• INSTRUCTION: Reproduce the complete listing without any deviation.

• SOURCE MATERIAL:
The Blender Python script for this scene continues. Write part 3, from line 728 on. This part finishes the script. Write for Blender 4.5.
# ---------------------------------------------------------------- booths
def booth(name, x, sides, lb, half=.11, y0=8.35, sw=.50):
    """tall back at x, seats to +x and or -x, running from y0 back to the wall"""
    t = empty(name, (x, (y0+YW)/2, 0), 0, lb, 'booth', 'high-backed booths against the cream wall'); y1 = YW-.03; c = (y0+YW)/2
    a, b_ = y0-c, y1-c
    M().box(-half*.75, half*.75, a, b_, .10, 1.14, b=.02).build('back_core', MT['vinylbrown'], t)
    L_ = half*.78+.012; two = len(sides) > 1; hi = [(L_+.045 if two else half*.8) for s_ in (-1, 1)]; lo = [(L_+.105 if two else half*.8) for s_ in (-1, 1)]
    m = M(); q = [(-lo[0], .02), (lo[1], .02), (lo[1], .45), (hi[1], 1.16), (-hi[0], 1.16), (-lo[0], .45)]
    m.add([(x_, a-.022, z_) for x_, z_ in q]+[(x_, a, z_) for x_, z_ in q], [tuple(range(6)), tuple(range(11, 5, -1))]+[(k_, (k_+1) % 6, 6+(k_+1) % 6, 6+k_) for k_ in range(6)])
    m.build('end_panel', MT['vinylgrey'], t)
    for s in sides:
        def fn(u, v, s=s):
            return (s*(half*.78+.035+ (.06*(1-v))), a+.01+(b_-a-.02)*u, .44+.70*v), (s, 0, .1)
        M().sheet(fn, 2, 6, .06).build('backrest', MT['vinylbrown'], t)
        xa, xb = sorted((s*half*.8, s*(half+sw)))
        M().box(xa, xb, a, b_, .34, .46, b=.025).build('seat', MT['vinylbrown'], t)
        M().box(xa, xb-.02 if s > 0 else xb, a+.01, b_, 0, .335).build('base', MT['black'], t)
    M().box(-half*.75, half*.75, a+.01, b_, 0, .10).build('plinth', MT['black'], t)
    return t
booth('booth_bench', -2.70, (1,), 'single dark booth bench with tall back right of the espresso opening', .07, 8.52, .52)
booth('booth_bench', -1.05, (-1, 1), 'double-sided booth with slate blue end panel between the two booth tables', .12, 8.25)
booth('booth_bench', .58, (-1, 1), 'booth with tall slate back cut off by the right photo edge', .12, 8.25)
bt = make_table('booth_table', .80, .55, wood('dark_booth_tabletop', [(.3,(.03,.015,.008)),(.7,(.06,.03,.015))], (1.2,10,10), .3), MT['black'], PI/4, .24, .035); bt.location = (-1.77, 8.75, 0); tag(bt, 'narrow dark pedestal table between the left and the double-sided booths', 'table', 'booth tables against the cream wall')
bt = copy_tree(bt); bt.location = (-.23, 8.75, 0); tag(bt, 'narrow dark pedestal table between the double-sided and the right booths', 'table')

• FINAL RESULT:
The Blender Python script for this scene continues. Write part 3, from line 728 on. This part finishes the script. Write for Blender 4.5.
# ---------------------------------------------------------------- booths
def booth(name, x, sides, lb, half=.11, y0=8.35, sw=.50):
    """tall back at x, seats to +x and or -x, running from y0 back to the wall"""
    t = empty(name, (x, (y0+YW)/2, 0), 0, lb, 'booth', 'high-backed booths against the cream wall'); y1 = YW-.03; c = (y0+YW)/2
    a, b_ = y0-c, y1-c
    M().box(-half*.75, half*.75, a, b_, .10, 1.14, b=.02).build('back_core', MT['vinylbrown'], t)
    L_ = half*.78+.012; two = len(sides) > 1; hi = [(L_+.045 if two else half*.8) for s_ in (-1, 1)]; lo = [(L_+.105 if two else half*.8) for s_ in (-1, 1)]
    m = M(); q = [(-lo[0], .02), (lo[1], .02), (lo[1], .45), (hi[1], 1.16), (-hi[0], 1.16), (-lo[0], .45)]
    m.add([(x_, a-.022, z_) for x_, z_ in q]+[(x_, a, z_) for x_, z_ in q], [tuple(range(6)), tuple(range(11, 5, -1))]+[(k_, (k_+1) % 6, 6+(k_+1) % 6, 6+k_) for k_ in range(6)])
    m.build('end_panel', MT['vinylgrey'], t)
    for s in sides:
        def fn(u, v, s=s):
            return (s*(half*.78+.035+ (.06*(1-v))), a+.01+(b_-a-.02)*u, .44+.70*v), (s, 0, .1)
        M().sheet(fn, 2, 6, .06).build('backrest', MT['vinylbrown'], t)
        xa, xb = sorted((s*half*.8, s*(half+sw)))
        M().box(xa, xb, a, b_, .34, .46, b=.025).build('seat', MT['vinylbrown'], t)
        M().box(xa, xb-.02 if s > 0 else xb, a+.01, b_, 0, .335).build('base', MT['black'], t)
    M().box(-half*.75, half*.75, a+.01, b_, 0, .10).build('plinth', MT['black'], t)
    return t
booth('booth_bench', -2.70, (1,), 'single dark booth bench with tall back right of the espresso opening', .07, 8.52, .52)
booth('booth_bench', -1.05, (-1, 1), 'double-sided booth with slate blue end panel between the two booth tables', .12, 8.25)
booth('booth_bench', .58, (-1, 1), 'booth with tall slate back cut off by the right photo edge', .12, 8.25)
bt = make_table('booth_table', .80, .55, wood('dark_booth_tabletop', [(.3,(.03,.015,.008)),(.7,(.06,.03,.015))], (1.2,10,10), .3), MT['black'], PI/4, .24, .035); bt.location = (-1.77, 8.75, 0); tag(bt, 'narrow dark pedestal table between the left and the double-sided booths', 'table', 'booth tables against the cream wall')
bt = copy_tree(bt); bt.location = (-.23, 8.75, 0); tag(bt, 'narrow dark pedestal table between the double-sided and the right booths', 'table')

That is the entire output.